42% of millennials would prefer feedback every week. Annual reviews just don’t move at the speed of business anymore. Rusty Lindquist at BambooHR calls the gap between intended direction and actual direction for employee performance “Organizational Waste.” Communicating more frequently helps catch the misdirection sooner. Often, by the time managers and employees talk, the moment has passed and they both struggle to remember what even happened back then. Annual reviews also don’t capture the trajectory of an employee’s performance, is it improving? How can you make regular feedback part of your regular business projects and cycles to improve feedback frequency?

Format

It doesn’t have to take forever to have the type of communication that can redirect employee performance in an intended direction. The five-page chronicles of performance don’t tend to drive future behavior. A tweet-length message may be all it takes to course-correct employee performance, and it doesn’t take days to draft.

Link it back to pay

After revamping performance conversations to make them more effective, it’s time to reconnect performance to rewards. Budgets aren’t unlimited; companies make choices to prioritize their spend all the time, and they typically spend in areas that provide results. Making those choices more transparent appeals to workers, and not just to a millennial audience. From an employee perspective, rewarding those who deliver results just feels more fair.

  • Base pay: Using a merit matrix, you can provide higher increases to those who perform better, based on performance rating and position in range. With limited budgets available for the fixed cost associated with salary increases, this option has been losing a little traction. It’s nice to differentiate increases for higher performers, but if your increases for your top performers only differ from average performers by a couple percentage points, should you even bother? Will your employees answer “Thanks a latte” if the increase only differs by the price of a daily cup of coffee? Maybe you can ditch annual increases in lieu of market increases; put the rest of your budget into incentive pay.
  • Incentive pay: This is perhaps the clearest way of linking performance and results with pay. With incentives, companies and employees agree on the right goals to deliver results, then pay on delivery. Consider offering team incentives; 26% of respondents to the CBPR already offer team incentives. Bonuses are another way of linking variable pay with performance. While they tend to be awarded after the fact, whether a specific goal was identified or not, a decently sized bonus can be an effective way of affirming some behavior or result you’re hoping to see.
  • Benefits and perks: Increasingly, the way to employee hearts is to have well-aligned benefits or perks. How can those be safely tied to performance, without risk of favoritism or discrimination?

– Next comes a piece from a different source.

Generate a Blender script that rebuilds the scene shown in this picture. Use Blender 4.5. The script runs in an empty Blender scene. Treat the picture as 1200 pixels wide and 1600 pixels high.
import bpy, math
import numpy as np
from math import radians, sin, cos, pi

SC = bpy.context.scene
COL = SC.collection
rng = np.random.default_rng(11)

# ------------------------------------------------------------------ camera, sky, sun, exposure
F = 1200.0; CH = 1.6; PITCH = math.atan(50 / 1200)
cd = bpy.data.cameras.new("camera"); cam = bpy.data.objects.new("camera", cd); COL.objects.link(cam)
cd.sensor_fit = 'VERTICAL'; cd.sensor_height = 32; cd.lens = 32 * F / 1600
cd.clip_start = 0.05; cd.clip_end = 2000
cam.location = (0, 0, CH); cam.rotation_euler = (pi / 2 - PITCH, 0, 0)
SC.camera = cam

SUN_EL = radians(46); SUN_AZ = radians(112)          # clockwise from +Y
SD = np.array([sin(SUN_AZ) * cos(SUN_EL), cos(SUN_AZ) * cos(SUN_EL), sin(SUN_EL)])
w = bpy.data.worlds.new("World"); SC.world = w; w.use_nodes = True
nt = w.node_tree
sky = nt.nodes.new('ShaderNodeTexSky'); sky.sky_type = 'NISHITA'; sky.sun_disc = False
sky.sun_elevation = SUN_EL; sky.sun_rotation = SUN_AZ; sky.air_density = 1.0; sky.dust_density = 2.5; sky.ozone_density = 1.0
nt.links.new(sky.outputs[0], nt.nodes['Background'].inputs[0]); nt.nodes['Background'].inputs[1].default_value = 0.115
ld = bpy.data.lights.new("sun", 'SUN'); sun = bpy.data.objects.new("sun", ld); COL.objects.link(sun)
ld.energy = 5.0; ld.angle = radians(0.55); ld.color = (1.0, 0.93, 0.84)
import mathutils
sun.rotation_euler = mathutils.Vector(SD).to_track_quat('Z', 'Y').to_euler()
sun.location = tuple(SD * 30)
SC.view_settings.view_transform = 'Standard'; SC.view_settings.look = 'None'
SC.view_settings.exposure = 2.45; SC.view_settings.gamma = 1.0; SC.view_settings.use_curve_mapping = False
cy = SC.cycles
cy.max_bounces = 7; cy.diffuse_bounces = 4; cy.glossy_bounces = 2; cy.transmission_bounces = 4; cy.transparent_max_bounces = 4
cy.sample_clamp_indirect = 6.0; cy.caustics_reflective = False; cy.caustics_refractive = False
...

A typical one that has been done for a while is the flexibility to work from home, contingent on good performance. How about offering a day off after a major deadline is met? What about providing lunch for the team that hits their goal first or best?
  • Intangibles: It always bears mentioning that often the best way to reward performance is to notice it, acknowledge it, and thank it! “Thank you” doesn’t cost anything, and can lead to greater engagement and stronger trust between managers and employees. Or maybe you have a workplace that thrives on a friendly rivalry. A coveted trophy that rotates, employee of the month plaques, and plain old bragging rights all make for great motivators.

However you decide to proceed, talk to people. Talk to employees and managers to see what’s most motivating. For some, frequent perks can feel insulting: “I’m just doing my job.” For others, a little incentive can go a long long way. Once you’ve aligned the right rewards to the results you seek, in a way that works for the people you’re trying to reward, you’ll be poised to take out the competition.